Work to complete
Reproduce nothing but the lines from the start of the material through the line that includes "cos, sin, rad", both ends included, and omit every picture.

------ Data provided

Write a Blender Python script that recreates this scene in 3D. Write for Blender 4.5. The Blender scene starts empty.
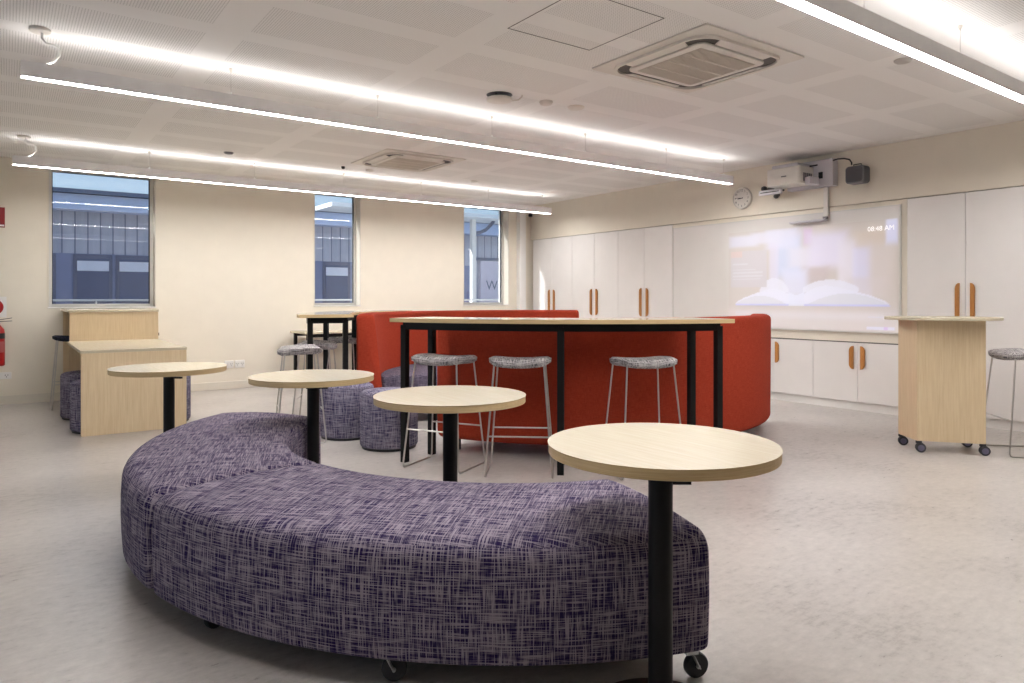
import bpy, math, random
from mathutils import Vector, Matrix
random.seed(7)
PI = math.pi
SC = bpy.context.scene
COL = SC.collection
cos, sin, rad = math.cos, math.sin, math.radians

# ------------------------------------------------------------------ materials
def lin(r, g, b):
    f = lambda c: (c/255/12.92) if c/255 <= .04045 else ((c/255+.055)/1.055)**2.4
    return (f(r), f(g), f(b), 1)

class NT:
    def __init__(s, name):
        s.m = bpy.data.materials.new(name); s.m.use_nodes = True
        s.n = s.m.node_tree.nodes; s.l = s.m.node_tree.links
        s.b = s.n['Principled BSDF']; s.out = s.n['Material Output']
    def new(s, t, **k):
        n = s.n.new(t)
        for a, v in k.items(): setattr(n, a, v)
        return n
    def link(s, a, b): s.l.new(a, b)
    def math(s, op, a, b=None, c=None):
        n = s.new('ShaderNodeMath', operation=op)
        for i, v in enumerate((a, b, c)):
            if v is None: continue
            if isinstance(v, (int, float)): n.inputs[i].default_value = v
            else: s.link(v, n.inputs[i])
        return n.outputs[0]
    def noise(s, vec, scale, detail=3, rough=.5, dim='3D'):
        n = s.new('ShaderNodeTexNoise', noise_dimensions=dim)
        n.inputs['Scale'].default_value = scale; n.inputs['Detail'].default_value = detail
        n.inputs['Roughness'].default_value = rough
        s.link(vec, n.inputs['Vector']); return n.outputs['Fac']
    def mapping(s, vec, scale=(1,1,1), rot=(0,0,0), loc=(0,0,0)):
        n = s.new('ShaderNodeMapping'); n.inputs['Scale'].default_value = scale
        n.inputs['Rotation'].default_value = rot; n.inputs['Location'].default_value = loc
        s.link(vec, n.inputs['Vector']); return n.outputs[0]
    def ramp(s, fac, stops):
        n = s.new('ShaderNodeValToRGB'); e = n.color_ramp.elements
        while len(e) < len(stops): e.new(.5)
        for i, (p, c) in enumerate(stops): e[i].position = p; e[i].color = c
        s.link(fac, n.inputs[0]); return n.outputs[0]
    def mix(s, fac, a, b):
        n = s.new('ShaderNodeMix', data_type='RGBA')
        for v, i in ((fac, 0), (a, 6), (b, 7)):
            if isinstance(v, (int, float)): n.inputs[i].default_value = v
            elif isinstance(v, tuple): n.inputs[i].default_value = v
            else: s.link(v, n.inputs[i])
        return n.outputs[2]
    def obj(s): return s.new('ShaderNodeTexCoord').outputs['Object']
    def uv(s): return s.new('ShaderNodeTexCoord').outputs['UV']
    def color(s, c):
        if isinstance(c, tuple): s.b.inputs['Base Color'].default_value = c
        else: s.link(c, s.b.inputs['Base Color'])
    def bump(s, h, strength=.2, dist=.002):
        n = s.new('ShaderNodeBump'); n.inputs['Strength'].default_value = strength
        n.inputs['Distance'].default_value = dist
        s.link(h, n.inputs['Height']); s.link(n.outputs[0], s.b.inputs['Normal'])

def plain(name, c, rough=.5, metal=0, var=.04, scale=6):
    t = NT(name); t.b.inputs['Roughness'].default_value = rough; t.b.inputs['Metallic'].default_value = metal
    f = t.noise(t.obj(), scale, 3)
    d = tuple(max(0, x*(1-var)) for x in c[:3])+(1,); u = tuple(min(1, x*(1+var)) for x in c[:3])+(1,)
    t.color(t.ramp(f, [(.3, d), (.7, u)]))
    return t.m

def emis(name, c, s):
    t = NT(name); t.color((.8,.8,.8,1))
    t.b.inputs['Emission Color'].default_value = c; t.b.inputs['Emission Strength'].default_value = s
    return t.m

def wood(name, a, b, axis=0, rough=.45):
    """pale straight grain running along one local axis"""
    t = NT(name); t.b.inputs['Roughness'].default_value = rough
    sc = [26, 26, 26]
    if isinstance(axis, tuple): sc = list(axis)
    else: sc[axis] = 1.2
    f = t.noise(t.mapping(t.obj(), tuple(sc)), 3.2, 5, .62)
    sc2 = [90, 90, 90]
    if isinstance(axis, tuple): sc2 = [3*q for q in axis]
    else: sc2[axis] = 2
    g = t.noise(t.mapping(t.obj(), tuple(sc2)), 2.5, 3, .6)
    h = t.math('ADD', t.math('MULTIPLY', f, .65), t.math('MULTIPLY', g, .35))
    t.color(t.ramp(h, [(.30, b), (.68, a)]))
    return t.m

def weave(name, light, dark, s=1.0, lo=.46, hi=.6, fine=260, rough=.95):
    """cross hatched cloth: long threads both ways, laid out in metres of UV"""
    t = NT(name); t.b.inputs['Roughness'].default_value = rough
    try: t.b.inputs['Specular IOR Level'].default_value = .15
    except KeyError: pass
    uv = t.uv()
    a = t.noise(t.mapping(uv, (120*s, 5*s, 1)), 1, 2, .55, '2D')
    b = t.noise(t.mapping(uv, (5*s, 120*s, 1), loc=(3.1, 7.7, 0)), 1, 2, .55, '2D')
    a2 = t.noise(t.mapping(uv, (38*s, 2.2*s, 1), loc=(1.7, 4.2, 0)), 1, 1, .5, '2D')
    b2 = t.noise(t.mapping(uv, (2.2*s, 38*s, 1), loc=(5.3, .9, 0)), 1, 1, .5, '2D')
    mx = t.math('MAXIMUM', a, b)
    av = t.math('MULTIPLY', t.math('ADD', a, b), .5)
    h = t.math('ADD', t.math('MULTIPLY', mx, .62), t.math('MULTIPLY', av, .38))
    w = t.math('ADD', t.math('SUBTRACT', a2, .5), t.math('SUBTRACT', b2, .5))
    h = t.math('ADD', h, t.math('MULTIPLY', w, .13))
    t.color(t.ramp(h, [(lo, dark), (hi, light)]))
    return t.m

M = {}
M['wall'] = plain('cream_wall_paint', (.80,.745,.64,1), .6, var=.015)
M['baseboard'] = plain('skirting_paint', (.72,.675,.59,1), .45, var=.02)
M['white'] = plain('white_paint', (.84,.825,.80,1), .4, var=.015)
M['cab'] = plain('cabinet_laminate', (.81,.785,.765,1), .28, var=.012)
M['board'] = plain('whiteboard_enamel', (.75,.725,.70,1), .2, var=.01)
M['dark_gap'] = plain('shadow_grey', (.12,.11,.10,1), .8)
M['black'] = plain('black_powder_coat', (.008,.0075,.008,1), .45, var=.2)
M['black'].node_tree.nodes['Principled BSDF'].inputs['Specular IOR Level'].default_value = .18
M['black_plastic'] = plain('black_plastic', (.02,.02,.022,1), .45, var=.2)
M['rubber'] = plain('dark_rubber', (.03,.03,.035,1), .6)
M['violet_hub'] = plain('grey_violet_plastic', (.13,.12,.19,1), .4)
M['chrome'] = plain('brushed_steel', (.62,.60,.58,1), .3, 1, .03)
M['zinc'] = plain('zinc_plate', (.55,.56,.58,1), .3, 1, .05)
M['alu'] = plain('pale_window_alloy', (.66,.65,.62,1), .4, .1, .02)
M['handle'] = wood('honey_oak', lin(192,132,66), lin(160,102,44), 2, .4)
M['birch_x'] = wood('birch_laminate_along', lin(226,207,172), lin(208,184,145), 0)
M['birch_z'] = wood('birch_laminate_upright', lin(228,208,174), lin(210,185,147), 2)
M['birch_top'] = wood('birch_table_top', lin(211,201,179), lin(198,186,161), 1, .26)
M['birch_sheen'] = wood('birch_bar_top', lin(226,216,192), lin(212,200,172), 1, .13)
M['birch_edge'] = wood('birch_edge_band', lin(216,192,148), lin(188,160,114), (2,2,90), .5)
M['purple'] = weave('purple_hatched_cloth', lin(150,140,152), lin(38,27,70), 2.0, .46, .61)
M['pouf'] = weave('indigo_hatched_cloth', lin(154,149,164), lin(52,46,84), 1.9, .45, .62)
M['seat_cloth'] = weave('slate_violet_cloth', lin(122,114,128), lin(62,58,78), 2.6, .44, .62)
M['stool_cloth'] = weave('grey_fleck_cloth', lin(205,200,200), lin(62,58,66), 2.2, .42, .62)
M['navy_cloth'] = weave('dark_navy_cloth', lin(62,66,84), lin(18,20,30), 2.2, .42, .66)
M['red'] = weave('brick_red_cloth', lin(174,68,46), lin(142,46,30), 5, .35, .68)
M['red_paint'] = plain('red_enamel', (.42,.012,.012,1), .3, var=.05)
M['red_sign'] = plain('deep_red_print', (.26,.008,.012,1), .5)
M['grey'] = plain('mid_grey_plastic', (.16,.155,.17,1), .5)
M['lilac_white'] = plain('cool_white_plastic', (.62,.60,.64,1), .35)
M['warm_white'] = plain('warm_white_plastic', (.74,.71,.66,1), .4)
M['acwhite'] = plain('vent_white_plastic', (.74,.69,.63,1), .45)
M['acgrille'] = plain('vent_grille_plastic', (.62,.56,.49,1), .6)
M['lamp'] = plain('lamp_housing_paint', (.88,.86,.86,1), .4)
M['lamp_up'] = emis('lamp_upper_diffuser', (1,.98,.96,1), 4.6)
M['lamp_down'] = emis('lamp_lower_diffuser', (1,.975,.955,1), 52)
M['clad'] = None

def make_floor():
    t = NT('marbled_linoleum'); t.b.inputs['Roughness'].default_value = .36
    o = t.obj()
    a = t.noise(t.mapping(o, (1,1,1)), 1.1, 4, .55)
    b = t.noise(t.mapping(o, (10, 30, 1), (0,0,rad(-25))), 1, 6, .74)
    c = t.noise(t.mapping(o, (1, 1, 1), (0,0,rad(18)), (4,1,0)), 22, 6, .72)
    h = t.math('ADD', t.math('MULTIPLY', a, .35), t.math('ADD', t.math('MULTIPLY', b, .35), t.math('MULTIPLY', c, .3)))
    t.color(t.ramp(h, [(.36, lin(150,144,140)), (.47, lin(184,178,174)), (.62, lin(203,197,192))]))
    r = t.math('ADD', .22, t.math('MULTIPLY', b, .16)); t.link(r, t.b.inputs['Roughness'])
    return t.m
M['floor'] = make_floor()

def make_ceiling():
    t = NT('perforated_plasterboard'); t.b.inputs['Roughness'].default_value = .75
    s = t.new('ShaderNodeSeparateXYZ'); t.link(t.obj(), s.inputs[0])
    x, y = s.outputs[0], s.outputs[1]
    fx = t.math('FRACT', t.math('DIVIDE', t.math('SUBTRACT', x, 1.17-1.235*8), 1.235))
    fy = t.math('FRACT', t.math('DIVIDE', t.math('SUBTRACT', y, 2.645-.612*12), .612))
    mask = t.math('MULTIPLY', t.math('LESS_THAN', fx, 1.035/1.235), t.math('LESS_THAN', fy, .44/.612))
    hx = t.math('SUBTRACT', t.math('FRACT', t.math('DIVIDE', t.math('ADD', x, 50), .0145)), .5)
    hy = t.math('SUBTRACT', t.math('FRACT', t.math('DIVIDE', t.math('ADD', y, 50), .0145)), .5)
    rr = t.math('SQRT', t.math('ADD', t.math('MULTIPLY', hx, hx), t.math('MULTIPLY', hy, hy)))
    hole = t.math('MULTIPLY', t.math('LESS_THAN', rr, .23), mask)
    t.color(t.mix(hole, (.89,.87,.85,1), (.50,.48,.46,1)))
    return t.m
M['ceiling'] = make_ceiling()

def make_clad():
    t = NT('blue_grey_cladding'); t.b.inputs['Roughness'].default_value = .6
    s = t.new('ShaderNodeSeparateXYZ'); t.link(t.obj(), s.inputs[0])
    f = t.math('FRACT', t.math('DIVIDE', t.math('ADD', s.outputs[0], 30), .2))
    g = t.noise(t.mapping(t.obj(), (3,3,.6)), 2, 3)
    base = t.ramp(g, [(.3, lin(182,182,194)), (.7, lin(206,204,212))])
    t.color(t.mix(t.math('LESS_THAN', f, .12), base, lin(128,130,148)))
    return t.m
M['clad'] = make_clad()

def make_glass():
    t = NT('window_glass')
    tr = t.new('ShaderNodeBsdfTransparent'); tr.inputs[0].default_value = (.90,.93,.97,1)
    gl = t.new('ShaderNodeBsdfGlossy'); gl.inputs['Roughness'].default_value = .0
    fr = t.new('ShaderNodeFresnel'); fr.inputs[0].default_value = 1.5
    mx = t.new('ShaderNodeMixShader')
    f = t.math('MINIMUM', t.math('MULTIPLY', fr.outputs[0], 1.6), .6)
    t.link(f, mx.inputs[0]); t.link(tr.outputs[0], mx.inputs[1]); t.link(gl.outputs[0], mx.inputs[2])
    t.link(mx.outputs[0], t.out.inputs[0])
    return t.m
M['glass'] = make_glass()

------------

Complete response
Write a Blender Python script that recreates this scene in 3D. Write for Blender 4.5. The Blender scene starts empty.
import bpy, math, random
from mathutils import Vector, Matrix
random.seed(7)
PI = math.pi
SC = bpy.context.scene
COL = SC.collection
cos, sin, rad = math.cos, math.sin, math.radians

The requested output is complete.